Coming back to the superhero genre, huge as it is, we’ve had three incarnations of Spider-Man in the last decade itself ! The first reboot, The Amazing Spider-Man, received a lot criticism for it’s lack of originality, as it used many of the same plot beats as the original one. This is not completely Sony’s fault though. How can you tell a story whose basics have already been laid out, in this case being the comics ? For one, you could completely skip the part the audience is already familiar with, and this is what Marvel intended to do when it first acquired the deal that would help in launching the character in a new light. People responded very positively to the new version, even though it had the same basic back story as the ones before it.

This has made the studios realize that perhaps the easiest way to make money while using less creative ideas is brand recognition. Once a movie is moderately successful, it turns into a brand.  A property which can be milked to death by the studio if they wanted to and people would still turn up to watch their favorite characters back on screen again. This strategy has led to multiple studios planning movies years in advance, even keeping actors under contract to make obligatory appearances even if they don’t want to. We can see this in the increasing number of ‘shared universe models’ that movie making businesses are planning to adapt.

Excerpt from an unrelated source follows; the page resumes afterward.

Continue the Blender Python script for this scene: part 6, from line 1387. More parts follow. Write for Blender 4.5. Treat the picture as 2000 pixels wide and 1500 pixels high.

These decisions have been universally derided, especially when it comes to properties which have left a lasting impression. Movies such as The Matrix or Memento which have inspired many visionaries to rethink and expand the scope of film have been critically venerated, having no chance of winning the argument of whether they should be remade for modern times. As such, they were ahead of their times always, which is what made them gain traction in the first place (among many other factors).

In conclusion, it can be said that the audience is instead looking for originality even if the scope for such is a bare minimum. We have come to love the worlds created by this giant industry, and wouldn’t fret at the idea of visiting them once again, if only through a different door.